A lot of open-world games talk about freedom.

Very few actually trust the player with it.

That is the part of Torben Ellert’s vision for Forza Horizon 6 that stood out to me most. Not the cars. Not even Japan, though that setting is obviously going to pull people in fast. It was the way he described the world itself. Less as a stage packed with things to consume, and more as a place players are allowed to settle into.

That difference matters.

For years, open-world racing games have been brilliant at giving players speed, polish, and spectacle. They know how to make a first impression. A dramatic intro. A beautiful road. A car that feels expensive before you even hit top speed. But once that first rush wears off, a lot of these games start showing their hand. The freedom is there, technically, but it is usually shaped like instructions. Go here next. Finish this event. Clear that marker.

What Ellert seems to be pushing toward is something a little less obvious and a lot more interesting.

He talks about giving players “permission” to be in Japan, and that idea carries through the rest of what we are seeing. The tourism angle is smart because it does more than explain why the player is there. It changes the tone. You are not dropped into the world as a legend who already owns it. You arrive as someone taking it in. Learning it. Earning your way through it.

That feels more personal.

The fog-of-war map is a great example of why this approach works. On paper, it is a small feature. In practice, it completely changes how a player relates to the world. A fully visible map turns exploration into task management. A hidden map makes movement feel like discovery again. You are not just driving to the next icon. You are uncovering where you have actually been.

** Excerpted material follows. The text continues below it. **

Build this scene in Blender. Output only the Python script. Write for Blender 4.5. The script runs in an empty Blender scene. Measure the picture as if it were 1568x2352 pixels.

Same with the rest of the systems. Aftermarket cars. Side activities you find naturally. Ghost competition woven into the road. Collectibles that reward curiosity instead of forcing detours. Even the Journal and garage customization say the same thing in different ways: this version of the Horizon experience wants players to build their own connection to the world, not just complete it.

And honestly, that may be the most important shift here.

Because open-world racing does not need more map clutter. It does not need bigger checklists pretending to be freedom. It needs worlds that feel worth wandering through.

Forza Horizon 6 is set to release on May 19, 2026, and it feels like a real test of that idea.

Not whether it is bigger. Not whether it is prettier. Not whether it launches with enough spectacle.

But whether it can make open-world racing feel less like guided consumption and more like genuine wandering.

If it can do that, then Ellert is not just talking about another Horizon title.

He is pointing toward a smarter direction for the genre itself.